Over the weekend, I read (and reread) Ben Purkert’s 2018 outing, For the Love of Endings. The book was a good match for me because it’s a.) free verse, and b.) fond of word play, and c.) mostly short poems staying on a single page.
In fact, many stay in the upper fourth of the page, giving the book a lot of space, the final frontier, in certain sections.
To give you a sense of Purkert’s style, here is a poem from the first set, one affording Minnie Mouse a cameo.

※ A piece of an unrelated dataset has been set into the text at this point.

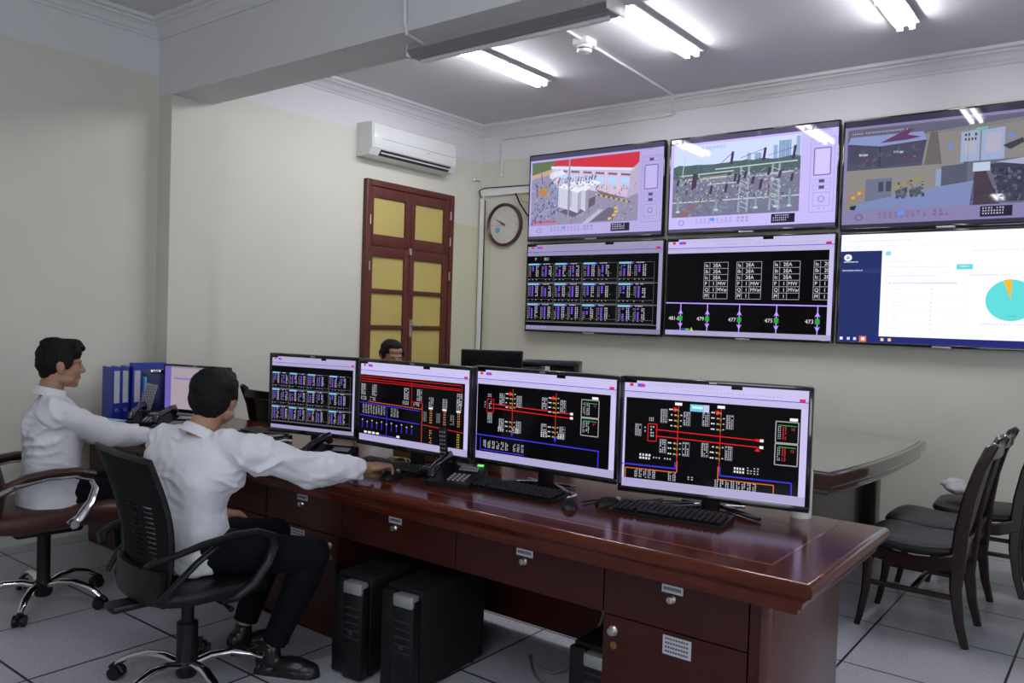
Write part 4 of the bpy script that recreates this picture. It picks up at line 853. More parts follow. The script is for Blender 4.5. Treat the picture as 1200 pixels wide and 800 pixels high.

If I Shut My Eyes, What Other Doors in Me Fly Open
Ben Purkert
I’d like to meet my bones.
I’d strew them on a Minnie Mouse
beach blanket near the water–
her red dress, eyelashes peeking through
my rib cage. Isn’t this love: to marry
a plush background? I’d unthread
Minnie’s face, stitch it into places
I’ve lived: each hole in the wall,
each rough winter I’ve held
against my lips. I remember snow
like it was yesterday, sticking
into the night. But memory is lost
on bones. Flesh, on the other hand,
grasps what it can, while it can:
like the sea takes the shore,
dragging it by the ear.
I love how the bones get cast on a Minnie Mouse towel only to “peek through / my rib cage.” This, along with the play on words in “…to marry / a plush background” is signature Purkert.
Then summer is contrasted with the memory of winter, and bones (which “memory is lost on”) with flesh — flesh that “grasps what it can, while it can.”
The grand finale gives us an idiomatic personification by way of metaphor: “like the sea takes the shore, / dragging it by the ear.”
Fun. Light. Even when dark subjects are sometimes explored (and they are, in some poems). My kind of poet, in other words.